A preocupação com o abuso do poder político nas eleições ganhou peso com a edição da Emenda Constitucional n.º 16/97, a qual autorizou pela primeira vez no Brasil a reeleição, para um único período subseqüente, do Presidente da República, dos Governadores de Estado e do Distrito Federal, dos Prefeitos e quem os houver sucedido, ou substituído no curso dos mandatos1. Ou seja, permitiu-se que os chefes do Poder Executivo (Federal, Estadual e Municipal) disputassem as eleições sem precisar se afastar dos cargos já ocupados.
Desta feita, considerando a Constituição, em essência, um instrumento jurídico limitador do fenômeno político, é nela onde primeiro encontramos previsão de coibição ao abuso de poder político nas eleições2. No § 9º, art. 14, da Carta Magna, o constituinte expressa sua vontade de proteger a normalidade e a legitimidade das eleições contra abuso do exercício de função, cargo ou emprego na administração direta ou indireta.
Nas normas infraconstitucionais, o Código Eleitoral, além da cláusula geral expressa no art. 2373, traz como tipo de crime eleitoral (art. 300) "valer-se o servidor público da sua autoridade para coagir alguém a votar ou não votar em determinado candidato ou partido", podendo ser punido com até seis meses de detenção; e a Lei 9.504/97, em seus artigos 73 a 78, elenca um rol de condutas vedadas aos agentes públicos em campanhas eleitorais.

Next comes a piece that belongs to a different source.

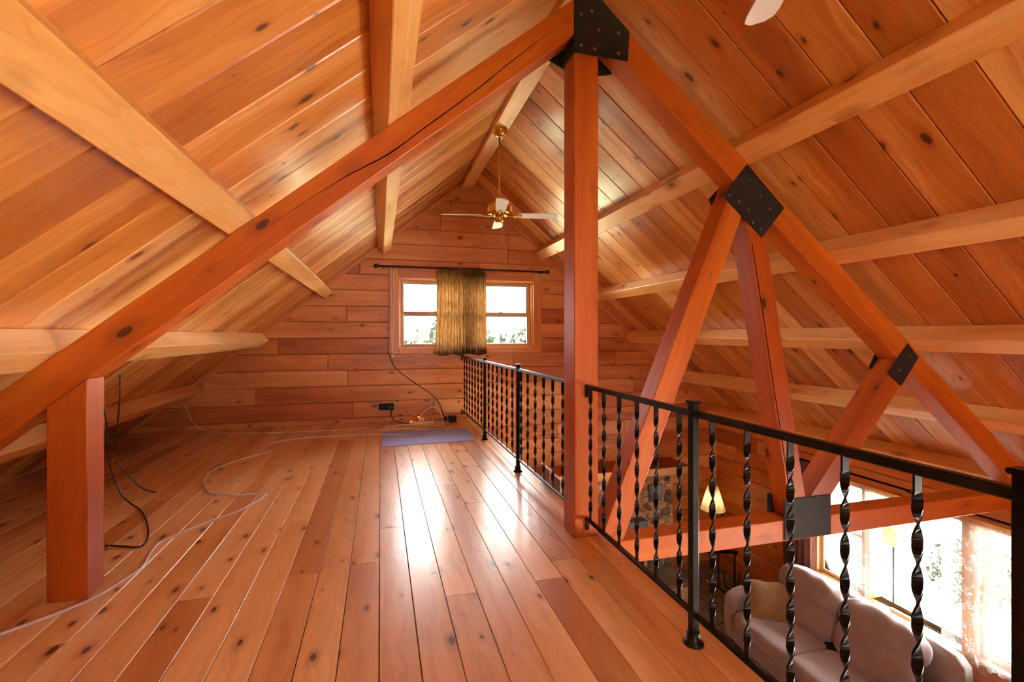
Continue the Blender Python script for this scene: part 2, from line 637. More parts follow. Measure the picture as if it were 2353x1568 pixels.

Dentre as hipóteses de condutas vedadas encontramos: (a) ceder ou usar, em benefício de candidato, partido político ou coligação, bens móveis ou imóveis pertencentes à administração direta ou indireta da União, dos Estados, do Distrito Federal, dos Territórios e dos Municípios; (b) usar materiais ou serviços, custeados pelos Governos ou Casas Legislativas, que excedam as prerrogativas consignadas nos regimentos e normas dos órgãos que integram; (c) ceder servidor público ou empregado da administração direta ou indireta federal, estadual ou municipal do Poder Executivo, ou usar de seus serviços, para comitês de campanha eleitoral de candidato, partido político ou coligação, durante o horário de expediente normal; (d) fazer ou permitir uso promocional em favor de candidato, partido político ou coligação, de distribuição gratuita de bens e serviços de caráter sociais custeados ou subvencionados pelo Poder Público; entre outras hipóteses previstas na lei.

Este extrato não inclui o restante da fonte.